Let $d, \ell$ be integers, $\left(\frac{\cdot}{\cdot}\right)$ be the Jacobi symbol, I would like to compute the following Gauss sum. $$G_{\left(\frac{\cdot}{d}\right)}(\ell):=\sum_{\alpha\bmod(d)}\left(\frac{\alpha}{d}\right)e\left(\frac{\alpha\ell}{d}\right).$$ Here $e(x):=e^{2\pi ix}$.
For $d$ square-free and odd, this is the same as the quadratic Gauss sum, $$G_{\left(\frac{\cdot}{d}\right)}(\ell)=G(\ell,0,d)=\sum_{\alpha\bmod(d)}e\left(\frac{\alpha^2\ell}{d}\right)=\epsilon_d\sqrt{d}\left(\frac{\ell}{d}\right)$$ where $\epsilon_d$ is 1 if $d\equiv1\bmod{4}$ and $i$ if $d\equiv3\bmod{4}$. This can be proved by Chinese remainder theorem, for example if $d=pq$ where $p,q$ are odd primes, we have $$G_{\left(\frac{\cdot}{pq}\right)}(\ell)=\sum_{\alpha\bmod{pq}}\left(\frac{\alpha}{pq}\right)e\left(\frac{\alpha\ell}{pq}\right)=\sum_{\beta\bmod{p}}\left(\frac{\beta}{p}\right)e\left(\frac{\beta\overline{q}\ell}{p}\right)\sum_{\gamma\bmod{q}}\left(\frac{\gamma}{q}\right)e\left(\frac{\gamma\overline{p}\ell}{q}\right)$$ Then one can check by explicit evaluations that the product of Gauss sum on the RHS matches.
Now if $d=p^n$ is an odd prime power, then we have for odd n, $$\begin{align}\sum_{\alpha\bmod{p^n}}\left(\frac{\alpha}{p^n}\right)e\left(\frac{\alpha\ell}{p^n}\right)&=\sum_{\alpha\bmod{p}}\sum_{\beta\bmod{p^{n-1}}}\left(\frac{\alpha}{p}\right)e\left(\frac{(\alpha+p\beta)\ell}{p^n}\right)\\ &=p^{n-1}\sum_{\alpha\bmod{p}}\left(\frac{\alpha}{p}\right)e\left(\frac{\alpha\ell}{p^n}\right)\delta(p^{n-1}|\ell)\\ &=p^{n-\frac{1}{2}}\epsilon_p\left(\frac{\frac{\ell}{p^{n-1}}}{p}\right)\end{align}$$ if $p^{n-1}|\ell$ and $0$ otherwise. (Here $\delta(c|\ell)$ is 1 if $c|\ell$ and $0$ otherwise.)

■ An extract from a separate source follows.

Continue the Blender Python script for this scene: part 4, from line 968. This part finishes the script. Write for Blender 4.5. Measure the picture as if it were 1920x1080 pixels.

For $d=p^n$ with $n$ even, we have by mobius inversion, $$\begin{align}\sum_{\substack{\alpha\bmod{p^n}\\(\alpha,p)=1}}e\left(\frac{\alpha\ell}{p^n}\right)&=\sum_{bc=p^n}\mu(b)\sum_{\alpha(c)}e\left(\frac{\alpha\ell}{c}\right)\\ &=\sum_{bc=n}\mu(b)c\delta(c|\ell)=p^n\delta(p^n|\ell)-p^{n-1}\delta(p^{n-1}|\ell) \end{align}$$
In general, we can apply the above to split $d$ into primes powers, but it seems a bit messy, I hope I didn't make any mistakes and 2 has to be done separately as well.
My question is if there is a formula for general $d$. I assume it's not going to be as simple as the squarefree odd case, but has anyone computed and written down a close form before? Any comments or reference related to the above is appreciated, thanks!